Canadian Dollar. Our bias BEARISH, we’ll be looking to sell on rallies.

• Canadian Dollar was down against the U.S. Dollar last week following a mixed batch of economic data, an unwinding of riskier assets and the global sell-off in oil prices
• Uncharted waters for the Loonie, but risk aversion, declining oil prices and market uncertainty for the troubled Greenback bode ill for the Canadian currency in the week ahead.
• USDCAD has reached the 200 SMA
• Exceeding the June 0.9911 high would put a double bottom in place with the April and July lows and indicate a significant shift in the longer term down-trend.

Australian Dollar. Our bias BEARISH, we’ll be looking to sell on rallies.
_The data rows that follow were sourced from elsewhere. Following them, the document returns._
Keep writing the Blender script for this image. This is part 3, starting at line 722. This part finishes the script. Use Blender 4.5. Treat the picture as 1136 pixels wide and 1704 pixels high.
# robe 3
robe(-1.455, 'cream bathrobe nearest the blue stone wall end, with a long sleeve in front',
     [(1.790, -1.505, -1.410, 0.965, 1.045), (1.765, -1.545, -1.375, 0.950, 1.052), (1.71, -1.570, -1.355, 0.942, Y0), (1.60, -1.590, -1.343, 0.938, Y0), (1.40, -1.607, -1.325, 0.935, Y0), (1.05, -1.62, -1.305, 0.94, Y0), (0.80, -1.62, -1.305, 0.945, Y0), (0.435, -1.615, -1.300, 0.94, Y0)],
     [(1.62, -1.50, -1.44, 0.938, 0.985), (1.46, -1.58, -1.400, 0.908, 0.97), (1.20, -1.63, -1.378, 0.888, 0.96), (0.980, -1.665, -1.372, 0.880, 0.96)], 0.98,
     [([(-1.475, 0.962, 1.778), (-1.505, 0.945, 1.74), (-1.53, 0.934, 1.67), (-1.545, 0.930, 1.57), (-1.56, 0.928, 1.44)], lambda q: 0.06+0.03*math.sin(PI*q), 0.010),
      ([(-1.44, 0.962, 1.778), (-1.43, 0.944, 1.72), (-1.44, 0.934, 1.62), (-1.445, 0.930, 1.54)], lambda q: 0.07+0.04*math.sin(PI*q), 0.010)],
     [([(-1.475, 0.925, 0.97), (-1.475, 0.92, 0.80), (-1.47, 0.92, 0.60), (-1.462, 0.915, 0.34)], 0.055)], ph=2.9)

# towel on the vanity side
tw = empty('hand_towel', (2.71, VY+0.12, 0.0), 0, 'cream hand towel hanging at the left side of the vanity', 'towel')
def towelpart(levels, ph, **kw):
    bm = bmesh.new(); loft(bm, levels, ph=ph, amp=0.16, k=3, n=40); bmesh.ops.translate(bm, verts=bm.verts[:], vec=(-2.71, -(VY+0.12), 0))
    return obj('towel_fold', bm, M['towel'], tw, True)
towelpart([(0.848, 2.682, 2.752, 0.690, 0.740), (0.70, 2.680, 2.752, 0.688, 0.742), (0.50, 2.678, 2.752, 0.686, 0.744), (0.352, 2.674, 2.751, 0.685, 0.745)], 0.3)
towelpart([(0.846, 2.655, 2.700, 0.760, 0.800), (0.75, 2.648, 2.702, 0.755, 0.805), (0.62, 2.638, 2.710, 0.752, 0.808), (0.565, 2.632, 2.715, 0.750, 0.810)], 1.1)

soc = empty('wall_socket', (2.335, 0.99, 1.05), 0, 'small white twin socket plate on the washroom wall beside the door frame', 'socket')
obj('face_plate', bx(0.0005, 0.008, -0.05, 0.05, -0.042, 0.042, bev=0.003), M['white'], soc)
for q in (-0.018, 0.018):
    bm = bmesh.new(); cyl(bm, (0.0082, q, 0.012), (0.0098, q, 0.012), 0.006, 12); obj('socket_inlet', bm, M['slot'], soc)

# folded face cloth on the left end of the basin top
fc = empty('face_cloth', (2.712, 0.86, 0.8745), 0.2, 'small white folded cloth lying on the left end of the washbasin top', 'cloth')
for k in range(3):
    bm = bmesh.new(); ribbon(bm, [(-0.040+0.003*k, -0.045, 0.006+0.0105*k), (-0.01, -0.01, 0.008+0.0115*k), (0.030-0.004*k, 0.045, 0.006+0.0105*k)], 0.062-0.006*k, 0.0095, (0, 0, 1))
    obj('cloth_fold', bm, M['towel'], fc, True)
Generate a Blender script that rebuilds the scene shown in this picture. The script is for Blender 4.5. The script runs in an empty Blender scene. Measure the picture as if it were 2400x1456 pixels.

• Aussie under increasing pressure last week with global sentiment taking a sharp turn to the downside
• ‪Employment report due on Thursday‬‬
• ‪AUDUSD ‬has continued to plummet and is now almost 700 pips from its record high last week‬
• ‪Next key support comes in at the 200 SMA by 1.0300 levels‬‬
• ‪Expectations are for a snapback rally to 1.0520 (the underside of the rising trend-line from May 2010) or possibly 1.0680 before further declines to parity‬‬

New Zealand Dollar. Our bias NEUTRAL, on the sidelines till a clearer picture develops.

• ‪Similar to its trans-Tasman neighbour, the Kiwi last week was also under pressure, falling some 500 points against the U.S. Dollar by Fridays close‬‬
• ‪The Kiwi’s’ outlook over the coming week is admittedly unclear‬‬
• ‪Kiwi price action will no doubt be determined by the broader global sentiment landscape, which doesn’t bode well for NZD‬‬
• ‪NZDUSD has reached 0.8300, a level that is expected to provide strong support‬‬
• NZDUSD strength would encounter resistance at 0.8460 and 0.8540 levels before further declines.